Which lines below hold the word "scene"? Report each one.
--- BEGIN ---
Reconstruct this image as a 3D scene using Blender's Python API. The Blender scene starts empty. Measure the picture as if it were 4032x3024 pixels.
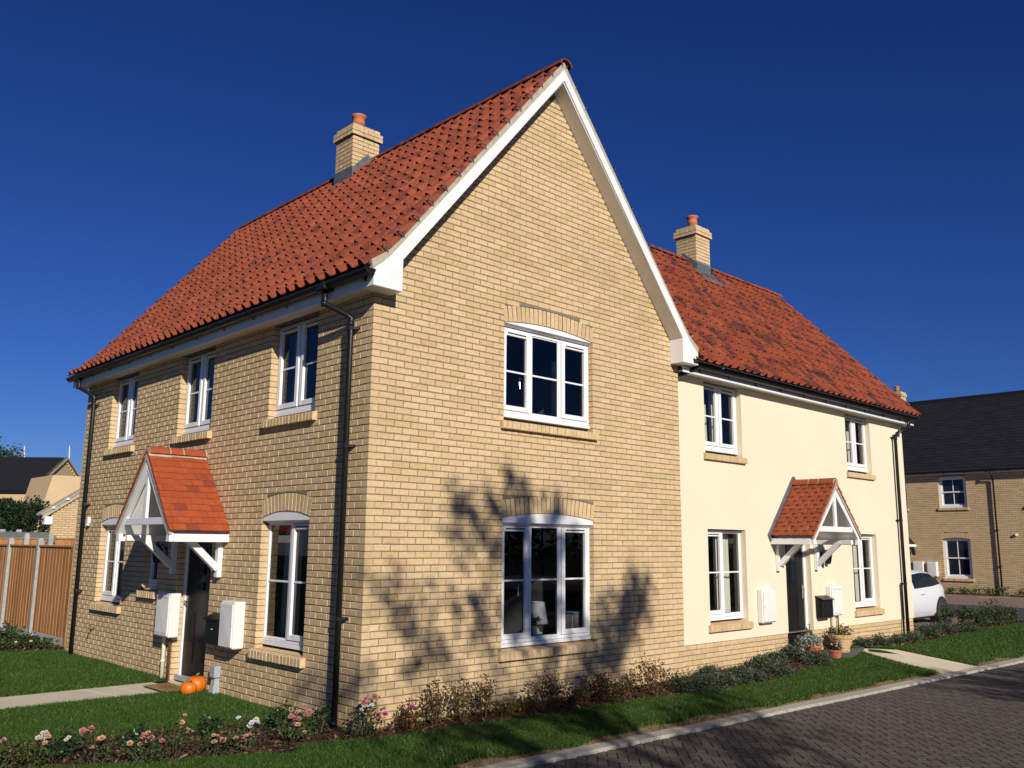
import bpy, bmesh, math, random
import numpy as np
from mathutils import Vector, Matrix
random.seed(7); RNG = np.random.default_rng(11)
scene = bpy.context.scene
COL = scene.collection
# ---------------------------------------------------------------- camera
FPX = 3493.5
CAM = np.array([-5.4612, -7.8965, 1.8938])
_yaw, _pit, _rol = 0.7650, 0.1781, 0.0091
_f = np.array([math.sin(_yaw)*math.cos(_pit), math.cos(_yaw)*math.cos(_pit), math.sin(_pit)])
_r = np.cross(_f, [0, 0, 1]); _r /= np.linalg.norm(_r); _u = np.cross(_r, _f)
_r, _u = _r*math.cos(_rol)+_u*math.sin(_rol), -_r*math.sin(_rol)+_u*math.cos(_rol)
cam = bpy.data.cameras.new('camera'); camo = bpy.data.objects.new('camera', cam); COL.objects.link(camo)
m = Matrix.Identity(4)
for i in range(3):
    m[i][0], m[i][1], m[i][2], m[i][3] = _r[i], _u[i], -_f[i], CAM[i]
camo.matrix_world = m
cam.sensor_width = 36; cam.lens = FPX/4032*36; cam.clip_start = .05; cam.clip_end = 2000
scene.camera = camo
# ---------------------------------------------------------------- sky, sun, exposure
TOSUN = Vector((-.097, -.25, .126)).normalized()
EL = math.asin(TOSUN.z); AZ = math.atan2(TOSUN.x, TOSUN.y)
world = bpy.data.worlds.new('World'); scene.world = world; world.use_nodes = True
nt = world.node_tree; bg = nt.nodes['Background']
sky = nt.nodes.new('ShaderNodeTexSky'); sky.sky_type = 'NISHITA'; sky.sun_disc = False
sky.sun_elevation = EL; sky.sun_rotation = AZ % (2*math.pi)
sky.air_density = 1.0; sky.dust_density = 0.0; sky.ozone_density = 6.0
sp_ = nt.nodes.new('ShaderNodeSeparateColor'); cb_ = nt.nodes.new('ShaderNodeCombineColor'); nt.links.new(sky.outputs[0], sp_.inputs[0])
for i_, (gn, ex) in enumerate(((.140, 1.45), (.212, 1.28), (.413, 1.20))):      # one contrast curve per channel over the whole sky
    pw_ = nt.nodes.new('ShaderNodeMath'); pw_.operation = 'POWER'; pw_.inputs[1].default_value = ex; ml_ = nt.nodes.new('ShaderNodeMath'); ml_.operation = 'MULTIPLY'; ml_.inputs[1].default_value = gn
    nt.links.new(sp_.outputs[i_], pw_.inputs[0]); nt.links.new(pw_.outputs[0], ml_.inputs[0]); nt.links.new(ml_.outputs[0], cb_.inputs[i_])
nt.links.new(cb_.outputs[0], bg.inputs[0])
bg.inputs[1].default_value = .10
sl = bpy.data.lights.new('sun', 'SUN'); sl.energy = 5.0; sl.angle = math.radians(.53); sl.color = (1, .93, .83)
so = bpy.data.objects.new('sun', sl); COL.objects.link(so)
so.rotation_euler = (-TOSUN).to_track_quat('-Z', 'Y').to_euler(); so.location = (-10, -20, 14)
scene.view_settings.view_transform = 'Standard'; scene.view_settings.look = 'None'
scene.view_settings.exposure = 0.0; scene.view_settings.gamma = 1; scene.view_settings.use_curve_mapping = False
scene.cycles.max_bounces = 6; scene.cycles.transparent_max_bounces = 12
# ---------------------------------------------------------------- material helpers
def nmat(name):
    m = bpy.data.materials.new(name); m.use_nodes = True
    return m, m.node_tree, m.node_tree.nodes['Principled BSDF']
def node(t, typ, **kw):
    n = t.nodes.new(typ)
    for k, v in kw.items():
        if k.startswith('_'): setattr(n, k[1:], v)
        else: n.inputs[k.replace('__', ' ')].default_value = v
    return n
def coords(t, scale=(1, 1, 1)):
    g = t.nodes.new('ShaderNodeNewGeometry'); mp = t.nodes.new('ShaderNodeMapping'); mp.inputs['Scale'].default_value = scale
    t.links.new(g.outputs['Position'], mp.inputs['Vector']); return mp.outputs[0]
def ramp(t, fac, stops, interp='LINEAR'):
    r = t.nodes.new('ShaderNodeValToRGB'); e = r.color_ramp; e.interpolation = interp
    while len(e.elements) < len(stops): e.elements.new(.5)
    for el, (p, c) in zip(e.elements, stops): el.position = p; el.color = (*c, 1)
    t.links.new(fac, r.inputs[0]); return r.outputs[0]
def mixc(t, fac, a, b, mode='MIX'):
    n = t.nodes.new('ShaderNodeMix'); n.data_type = 'RGBA'; n.blend_type = mode
    for i, v in ((0, fac), (6, a), (7, b)):
        if hasattr(v, 'is_linked'): t.links.new(v, n.inputs[i])
        else: n.inputs[i].default_value = v if i == 0 else (*v, 1)
    return n.outputs[2]
def noise(t, vec, scale, detail=4, rough=.55):
    n = node(t, 'ShaderNodeTexNoise', Scale=scale, Detail=detail, Roughness=rough); t.links.new(vec, n.inputs['Vector']); return n.outputs[0]
def bump(t, bs, h, strength=.3, dist=.01):
    b = node(t, 'ShaderNodeBump', Strength=strength, Distance=dist); t.links.new(h, b.inputs['Height']); t.links.new(b.outputs[0], bs.inputs['Normal'])
def prand(t):
    g = t.nodes.new('ShaderNodeNewGeometry'); o = t.nodes.new('ShaderNodeObjectInfo')
    a = node(t, 'ShaderNodeMath', _operation='ADD'); t.links.new(g.outputs['Random Per Island'], a.inputs[0]); t.links.new(o.outputs['Random'], a.inputs[1])
    fr = node(t, 'ShaderNodeMath', _operation='FRACT'); t.links.new(a.outputs[0], fr.inputs[0]); return fr.outputs[0]
def simple(name, col, rough=.6, nscale=6, amt=.18, bmp=0, bscale=None, metal=0, spec=None, stretch=(1, 1, 1)):
    m, t, b = nmat(name); v = coords(t, stretch)
    n = noise(t, v, nscale)
    c = ramp(t, n, [(.25, tuple(x*(1-amt) for x in col)), (.75, tuple(min(1, x*(1+amt)) for x in col))])
    t.links.new(c, b.inputs['Base Color']); b.inputs['Roughness'].default_value = rough; b.inputs['Metallic'].default_value = metal
    if spec is not None: b.inputs['Specular IOR Level'].default_value = spec
    if bmp: bump(t, b, noise(t, v, bscale or nscale*8), bmp, .004)
    return m
def tinted(name, stops, rough=.8, nscale=30, namt=.25, bmp=.4, bscale=90, spec=.3, streak=None, dist=.004, interp='LINEAR'):
    m, t, b = nmat(name); v = coords(t); r = prand(t)
    c = ramp(t, r, stops, interp)
    n = noise(t, v, nscale, 5, .6)
    c = mixc(t, 1.0, c, ramp(t, n, [(.3, (1-namt,)*3), (.7, (1+namt*.4,)*3)]), 'MULTIPLY')
    if streak:
        s = noise(t, coords(t, streak[0]), streak[1], 3, .6); c = mixc(t, ramp(t, s, [(streak[2], (0, 0, 0)), (streak[3], (1, 1, 1))]), c, streak[4])
    t.links.new(c, b.inputs['Base Color']); b.inputs['Roughness'].default_value = rough; b.inputs['Specular IOR Level'].default_value = spec
    if bmp: bump(t, b, noise(t, v, bscale, 4, .65), bmp, dist)
    return m
M = {}
BR = [(0, (.56, .405, .22)), (.12, (.61, .45, .25)), (.3, (.655, .49, .28)), (.45, (.625, .46, .26)), (.6, (.68, .51, .30)), (.74, (.635, .455, .27)), (.88, (.60, .44, .24)), (.95, (.58, .45, .225)), (1, (.56, .40, .215))]
def brick_mat():
    m, t, b = nmat('buff brick'); v = coords(t); r = prand(t)
    c = ramp(t, r, BR)
    n = noise(t, v, 22, 5, .6); c = mixc(t, 1., c, ramp(t, n, [(.3, (.84,)*3), (.7, (1.08,)*3)]), 'MULTIPLY')
    big = noise(t, v, .8, 3); c = mixc(t, 1., c, ramp(t, big, [(.3, (.93, .92, .90)), (.7, (1.05, 1.04, 1.04))]), 'MULTIPLY')
    cr = noise(t, coords(t, (1, 1, 2.4)), 34, 3, .7); crm = ramp(t, cr, [(.64, (0, 0, 0)), (.70, (1, 1, 1))])
    c = mixc(t, 1., c, mixc(t, crm, (1, 1, 1), (.62, .56, .5)), 'MULTIPLY')
    spk = noise(t, v, 260, 2); c = mixc(t, 1., c, ramp(t, spk, [(.28, (.75, .72, .68)), (.4, (1, 1, 1))]), 'MULTIPLY')
    t.links.new(c, b.inputs['Base Color']); b.inputs['Roughness'].default_value = .88; b.inputs['Specular IOR Level'].default_value = .2
    ad = node(t, 'ShaderNodeMath', _operation='SUBTRACT'); t.links.new(noise(t, v, 110, 4, .7), ad.inputs[0]); t.links.new(crm, ad.inputs[1])
    bump(t, b, ad.outputs[0], .45, .003); return m
M['brick'] = brick_mat()
M['mortar'] = simple('mortar', (.19, .15, .105), .95, 9, .22, .5, 160, spec=.1)
M['upvc'] = simple('white upvc', (.80, .80, .80), .32, 3, .02)
M['timber_white'] = simple('white painted timber', (.78, .78, .77), .45, 5, .05, .08, 60)
M['black'] = simple('black plastic', (.012, .012, .013), .38, 8, .2, spec=.3)
M['gap'] = simple('dark rubber seal', (.02, .02, .022), .7, 8, .1)
M['cement'] = simple('cement mortar', (.42, .375, .29), .9, 12, .22, .5, 90, spec=.15)
M['cement_dark'] = simple('pointing mortar', (.22, .18, .125), .9, 12, .2, .4, 90, spec=.1)
M['lead'] = simple('lead flashing', (.105, .12, .14), .5, 9, .35, .25, 40, spec=.4)
M['steel'] = simple('bright steel', (.72, .72, .70), .22, 8, .1, metal=1)
M['render'] = simple('cream render', (.77, .675, .50), .9, .7, .035, .22, 220, spec=.15)
M['room'] = simple('dim room wall', (.10, .095, .09), .9, 2, .1)
M['curtain'] = simple('pale curtain', (.62, .58, .48), .9, 3, .12, stretch=(14, 14, .3))
M['check'] = tinted('checked cloth', [(0, (.5, .5, .55)), (1, (.12, .13, .2))], .9)
M['kerb'] = tinted('concrete kerb', [(0, (.37, .35, .30)), (.5, (.43, .405, .345)), (1, (.34, .32, .275))], .9, 14, .2, .5, 120, .2)
M['path'] = simple('cream concrete path', (.63, .55, .41), .9, 1.4, .10, .3, 200, spec=.15)
M['pathline'] = simple('pale concrete joint', (.64, .56, .43), .9, 3, .08)
M['paver'] = tinted('charcoal block paver', [(0, (.074, .062, .055)), (.3, (.086, .073, .064)), (.6, (.080, .069, .062)), (.85, (.095, .080, .069)), (1, (.105, .09, .078))], .85, 40, .35, .6, 220, .35)
M['joint'] = simple('jointing sand', (.066, .057, .050), .95, 30, .3)
M['brown_paver'] = tinted('brown block paving', [(0, (.20, .135, .105)), (1, (.27, .19, .15))], .9, 20, .25, .3)
M['asphalt'] = simple('asphalt', (.045, .047, .052), .9, 40, .3, .4, 200)
M['soil'] = simple('bare soil', (.24, .165, .095), .97, 14, .4, .8, 70, spec=.1)
M['turf'] = simple('turf base', (.022, .040, .012), .95, 9, .4, .6, 60, spec=.1)
M['mulch'] = tinted('bark mulch', [(0, (.035, .016, .010)), (.5, (.075, .034, .020)), (.85, (.13, .065, .038)), (.95, (.30, .20, .12)), (1, (.45, .34, .22))], .9, 40, .3, .4)
M['slate'] = tinted('dark slate', [(0, (.014, .014, .018)), (.5, (.016, .017, .021)), (1, (.019, .020, .025))], .75, 20, .12, .3, 60, .2)
M['door'] = simple('black door paint', (.010, .010, .011), .4, 12, .2, .15, 90, spec=.2)
M['meter'] = simple('white meter box plastic', (.76, .75, .70), .5, 3, .03, .06, 120)
M['greyplastic'] = simple('grey plastic', (.34, .38, .40), .5, 6, .06)
M['brownpipe'] = simple('brown pipe', (.10, .045, .028), .5, 8, .15)
M['creampipe'] = simple('yellowed white pipe', (.70, .68, .52), .45, 8, .08)
M['concpost'] = tinted('concrete post', [(0, (.36, .36, .33)), (1, (.46, .46, .42))], .9, 18, .2, .5, 130, .2)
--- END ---
Correct answer:
Reconstruct this image as a 3D scene using Blender's Python API. The Blender scene starts empty. Measure the picture as if it were 4032x3024 pixels.
scene = bpy.context.scene
COL = scene.collection
scene.camera = camo
world = bpy.data.worlds.new('World'); scene.world = world; world.use_nodes = True
scene.view_settings.view_transform = 'Standard'; scene.view_settings.look = 'None'
scene.view_settings.exposure = 0.0; scene.view_settings.gamma = 1; scene.view_settings.use_curve_mapping = False
scene.cycles.max_bounces = 6; scene.cycles.transparent_max_bounces = 12